The reason is I believe my presence authenticates Twitter, not the other way around.

Or as Groucho famously told the Friar’s Club when he resigned, “I don’t want to belong to any club that would have me as a member.”

The truth is, I was willing to live with an unverified state of tweetiness, mainly so I could check in with the platform from time to time, see what “news-making” tweets important people were making, etc., and didn’t care one way or another about who thought I was actually “Joe Mandese." 

I don’t need a platform to verify who I am.

Musk has an interesting binary logic for his new paid verification schema:

“Over time – maybe not that long a time – the default will be to look at verified,” Musk said, referring to how Twitter users will use their feeds going forward, adding that while users can still look at unverified users in their feeds, they will become regarded as “probable spam” similar to an email spam folder.
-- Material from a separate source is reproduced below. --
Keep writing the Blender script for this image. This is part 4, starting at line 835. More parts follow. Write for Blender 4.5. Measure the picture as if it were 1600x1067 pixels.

“You’ll have your inbox of highly-likely-to-be-relevant,” he said about the utility of unverified Twitter accounts. “You can still look at all the others, but it will default to the highly relevant category, which will be verified.”

Musk wants to treat unverified Twitter users as spam, and is asking his engineers to downplay their value in Twitter's feed to make them irrelevant.

That's okay with me, because I don’t want to belong to any platform that would verify me as a member.

But if he’s interested, I’d be happy to verify him as a member of MediaPost. And I won’t even charge him for it.